Görüldüğü gibi geçen yılki metinde bu yıl için belli bir tutara işaret ediliyor; bu yıl ise 2020 için analitik bilançoya oranlanan tutara...
Merkez Bankası bu yıl elindeki tüm olanakları kullanarak Hazine’yi desteklemişti. Kar payı Hazine’ye erken verildi, yıllardır el sürülmeyen ihtiyat akçesi aktarıldı. 2020 için bir ek daha gündeme geldi ve Merkez Bankası’nın Hazine’den doğrudan ya da dolaylı bir şekilde daha fazla kağıt almasının yolu açılmış oldu.
Merkez, 2020’de daha hızlı karar almaya çalışacak
Merkez Bankası’nın 2020 yılı para ve kur politikası metninde dikkati çeken önemli bir değişiklik de Para Politikası Kurulu toplantı sayısının artırılması Merkez Bankası’ndan yapılan açıklamada, 2020 yılında Para Politikası Kurulu’nun on iki kez toplanacağı belirtildi. Merkez Bankası Yasası’nda yapılan değişiklikle bankaya yılda en az sekiz kez olmak üzere toplantı sayısını dilediği gibi belirleme yetkisi tanınmıştı.
Geçen yıl ve bu yıl sekizer toplantı yapıldı. 2020 için ise eskiden olduğu gibi yine on iki toplantı yapılması kararlaştırıldı.
Merkez Bankası 2021’in ilk üç toplantısının tarihini de şimdiden açıkladı. Para Politikası Kurulu 2021’in ilk üç toplantısını 21 Ocak, 18 Şubat ve 18 Mart tarihlerinde yapacak.
Toplantı sayısı neden artırıldı?
Bu soruya yanıt vermeden önce toplantı sayısının 2018 yılında neden on ikiden sekize indirildiğine bakmakta yarar var.
Dönemin Merkez Bankası yönetimi, açıkça ifade edilmese de, her ay toplantı yapılmasından dolayı bankadan sürekli yeni faiz kararı beklenmesini istemiyordu. Bu amaçla hareket edilerek bu beklentiyi kırmak, daha dingin bir faiz ortamı yaratmak amacıyla toplantı sayısının aşağı çekilmesi uygun bulundu.
Ancak Türkiye ekonomisi dingin gitmiyordu ki... Ne enflasyon, ne üretim, ne satışlar... Hiçbir göstergede yataya yakın bir gidişten söz edilemiyor. Dolayısıyla Merkez Bankası faizde aşağı ya da yukarı yönlü bir karar aldıktan sonra yeni oranı değiştirmeyi gerektirecek koşullar ortaya çıktığında ya bir sonraki toplantıyı beklemek gerekiyor ya da olağanüstü bir toplantıya gitmek.

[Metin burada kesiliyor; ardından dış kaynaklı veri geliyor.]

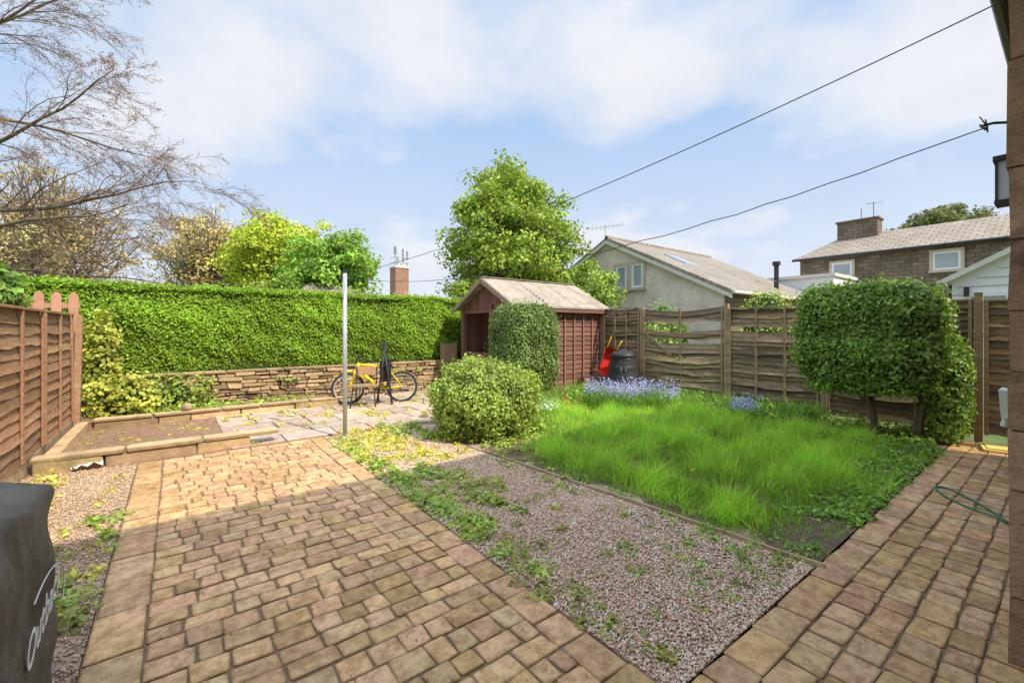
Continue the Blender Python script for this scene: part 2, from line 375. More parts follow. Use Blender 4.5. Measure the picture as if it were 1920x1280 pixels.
# ---- grass
def lawn(N):
    u=3.35+rng.random(N)*5.0; v=1.1+rng.random(N)*5.5
    P=np.stack([u,v,np.zeros(N)],1)
    l=lump(P,1.6,.5)
    left=(u-(board_u(v)+.16+.12*np.sin(v*3)+.10*np.clip(3-v,0,1)+.55*np.clip(v-3.6,0,3)))/.25
    near=(v-1.28-.12*np.sin(u*2.3)-.22*np.clip(4.4-u,0,1))/.3
    right=(8.05-.35*np.clip(3.0-v,0,1.5)-u+.15*np.sin(v*4))/.3
    far=(6.2-.25*np.abs(u-5.3)-v+.1*np.sin(u*5))/.3
    e=np.minimum.reduce([left,near,right,far])
    keep=(e+rng.normal(0,.7,N)>0)&(l+rng.normal(0,.5,N)>-1.0)
    return P[keep],l[keep],np.clip(e[keep],0,1)
P,l,e=lawn(145000); N=len(P); P[:,2]=.02
tuft=np.clip(lump(P,3.6,2.)+.9*lump(P,8.,4.),-.8,1.2)
h=(.075+.05*(l+.5)+.10*tuft+.03*rng.random(N))*(.6+.4*e)*rng.uniform(.6,1.8,N); h=np.clip(h,.022,.38)
lean=np.stack([.75*lumpx for lumpx in (lump(P,4.1,5.),lump(P,4.3,9.))],1)
nrm=np.concatenate([lean+rng.normal(0,.32,(N,2)),np.ones((N,1))],1)
base=tints((.31,.52,.055),N,.32,.12); base*= np.clip(1+.32*l+.50*tuft,.32,1.7)[:,None]  # shaded patches put into the blade colour, lighter on tall tufts
yl=rng.random(N)<.12; base[yl]=base[yl]*np.array([1.7,1.15,2.6])
g=inst('grass',BLADE_V,BLADE_F,P,frames(nrm,rng.uniform(0,6.28,N)),np.stack([.005+.003*rng.random(N),h,h],1),np.clip(base,0,.9),M_leaf)
stuff(g,'long uncut bright green lawn grass','grass')
N=9000; cu=rng.uniform(0,1,180); cv=rng.uniform(0,1,180)
side=rng.random(180)<.6
cU=np.where(side,4.0+cu*4.2,8.0+cu*.75); cV=np.where(side,6.0+cv*1.3+.0*cu,2.6+cv*4.2)
i=rng.integers(0,180,N); P=np.stack([cU[i]+rng.normal(0,.07,N),cV[i]+rng.normal(0,.07,N),np.full(N,.02)],1)
hh=rng.uniform(.16,.42,N)
stuff(inst('border_grasses',BLADE_V,BLADE_F,P,frames(np.concatenate([rng.normal(0,.4,(N,2)),np.ones((N,1))],1),rng.uniform(0,6.28,N)),np.stack([rng.uniform(.010,.02,N),hh,hh],1),tints((.24,.40,.08),N),M_leaf),'arching strap leaves of border plants by the fence','border plants')

# ---- weeds / ground cover
def weeds(name,patches,label):
    Ps=[];Ns=[];Ss=[];Ts=[]
    for (u0,u1,v0,v1,n,size,hgt,base,z) in patches:
        for _ in range(n):
            cu,cv=random.uniform(u0,u1),random.uniform(v0,v1); r=random.uniform(.04,.13)*(.6+hgt*3); k=int(random.uniform(12,34))
            a=rng.uniform(0,6.28,k); rr=r*np.sqrt(rng.random(k)); H=random.uniform(.4,1.2)*hgt
            Ps.append(np.stack([cu+rr*np.cos(a),cv+rr*np.sin(a),z+.01+H*rng.random(k)*(1-.5*rr/r)],1))
            Ns.append(np.stack([np.cos(a)*.5,np.sin(a)*.5,np.ones(k)],1)); Ss.append(np.full(k,size*random.uniform(.7,1.2)))
            Ts.append(tints(np.array(base)*random.uniform(.75,1.3),k,.3,.15))
    P=np.concatenate(Ps);N_=np.concatenate(Ns);S=np.concatenate(Ss);T=np.concatenate(Ts)
    n=N_+rng.normal(0,.35,P.shape)
    o=inst(name,LEAF_V,LEAF_F,P,frames(n,rng.uniform(0,6.28,len(P))),S*rng.uniform(.6,1.2,len(P)),np.clip(T,0,.9),M_leaf)
    return stuff(o,label,'weeds')
YG=(.62,.58,.12); LG=(.38,.50,.10); DG=(.20,.33,.06); MG=(.27,.42,.07); OL=(.38,.40,.11)
weeds('gravel_weeds',[(1.72,1.98,2.0,6.6,110,.05,.08,LG,0),(1.74,2.6,4.9,6.7,140,.05,.08,YG,0),(1.74,2.35,2.9,4.9,60,.06,.11,LG,0),(2.0,3.1,4.6,5.6,26,.05,.07,YG,0),
  (1.9,3.1,1.3,4.4,60,.04,.05,OL,0),(2.2,2.6,3.3,4.4,22,.055,.10,OL,0),(2.5,3.3,1.1,2.1,42,.032,.05,MG,0),(2.5,3.2,5.6,6.9,50,.06,.12,LG,0),(1.7,1.95,1.2,2.3,24,.045,.06,OL,0),(3.0,3.3,1.2,4.4,18,.04,.06,LG,.02),
  (3.2,4.2,4.3,5.2,50,.055,.10,LG,.02)],'yellow-green weeds spreading over gravel beside paving')
weeds('paving_weeds',[(.6,4.8,6.8,6.95,12,.04,.04,YG,.02),(.6,5,7.2,10.1,80,.045,.05,YG,.03),(-1.2,.4,7.1,9.2,26,.04,.04,YG,.0),(-.6,2.4,9.5,10.2,70,.06,.09,LG,.13),(4.0,5.3,7.0,9.5,26,.06,.1,LG,.02),(1.5,5.2,10.18,10.26,14,.06,.14,LG,.5)],'small yellow-green weeds in joints of flagstone paving')
weeds('side_weeds',[(-1.2,-.45,3.0,6.7,30,.05,.07,YG,0),(-.6,-.4,3.3,5.2,14,.055,.10,LG,0),(-1.25,-.9,5.6,6.8,12,.06,.12,YG,0),(-.55,-.38,2.95,3.8,8,.055,.09,OL,0)],'low weeds in gravel strip by fence')
weeds('border_plants',[(7.9,8.8,2.6,7.3,200,.085,.30,MG,.02),(6.9,8.7,1.15,2.4,190,.06,.16,DG,.02),(5.8,7.8,1.08,1.6,170,.05,.10,MG,.02),(4.2,5.8,1.08,1.5,110,.045,.07,MG,.02),
  (4.0,6.4,5.9,7.2,180,.08,.28,LG,.02),(6.4,8.2,5.9,7.5,110,.09,.30,LG,.02),(3.3,3.8,1.1,4.3,80,.03,.04,MG,.02),(8.2,8.8,1.2,2.6,40,.08,.26,LG,.02),(4.0,5.0,4.9,6.0,60,.07,.20,LG,.02)],'leafy green border plants and ground cover')

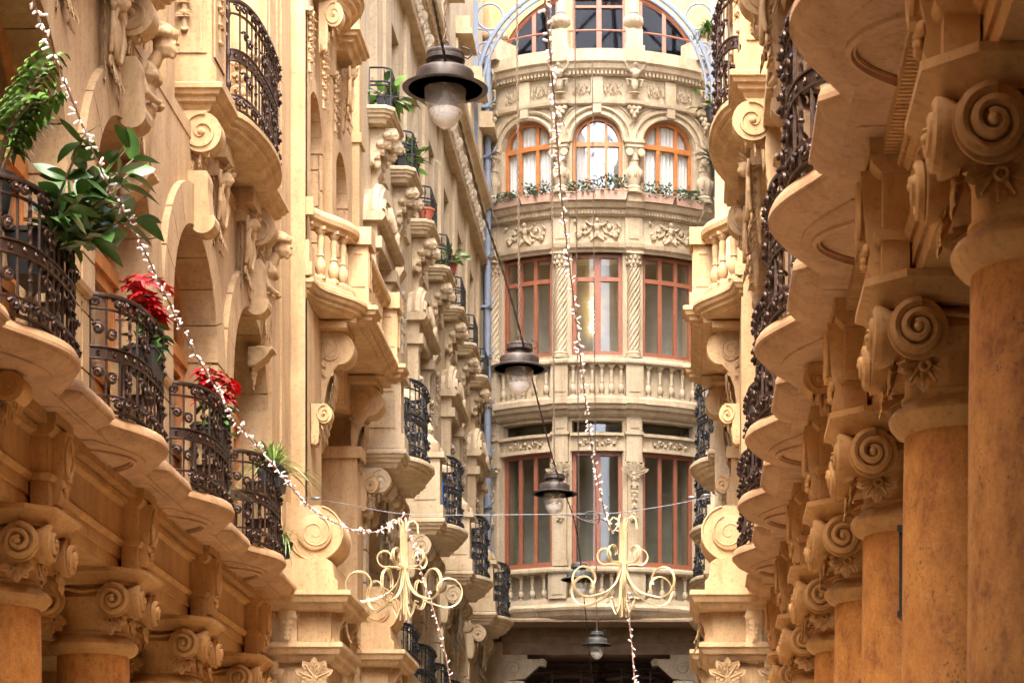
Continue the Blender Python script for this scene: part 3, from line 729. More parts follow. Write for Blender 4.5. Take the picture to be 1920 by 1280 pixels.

Öyle anlaşılıyor ki son iki yılda bu sıkıntı yaşandı. İşte o yüzden de 2020 yılında her ay toplantı yapılması kararlaştırıldı.
2020’de küçük hareketler göreceğiz
Kasım ayı fiyat artışının beklenenden düşük gelmesi ve yıllık oranın yüzde 10.56’da kalması, aralıktaki artışla birlikte yılın yüzde 12 olarak tahmin edilen orandan düşük kapatılması olasılığını artırdı. Önceki gün de belirttiğimiz gibi bu yıl TÜFE’de yüzde 11.50-12.00 arasında bir gerçekleşme göreceğiz gibi.
Dolayısıyla Merkez Bankası’nın eli 12 Aralık’taki toplantı öncesinde sanki biraz daha güçlendi. Merkez Bankası 12 Aralık toplantısında faizi iki puan aşağı çekip yüzde l2’ye indirebilir.
Yüzde 12’nin altı, 2020’de faiz artırımını gerektiren bir düzey demektir. Merkez Bankası da faizi yeniden artırmak durumunda kalmak istemeyeceği için bu oranın altına inilmesi pek söz konusu olmaz gibi görünüyor.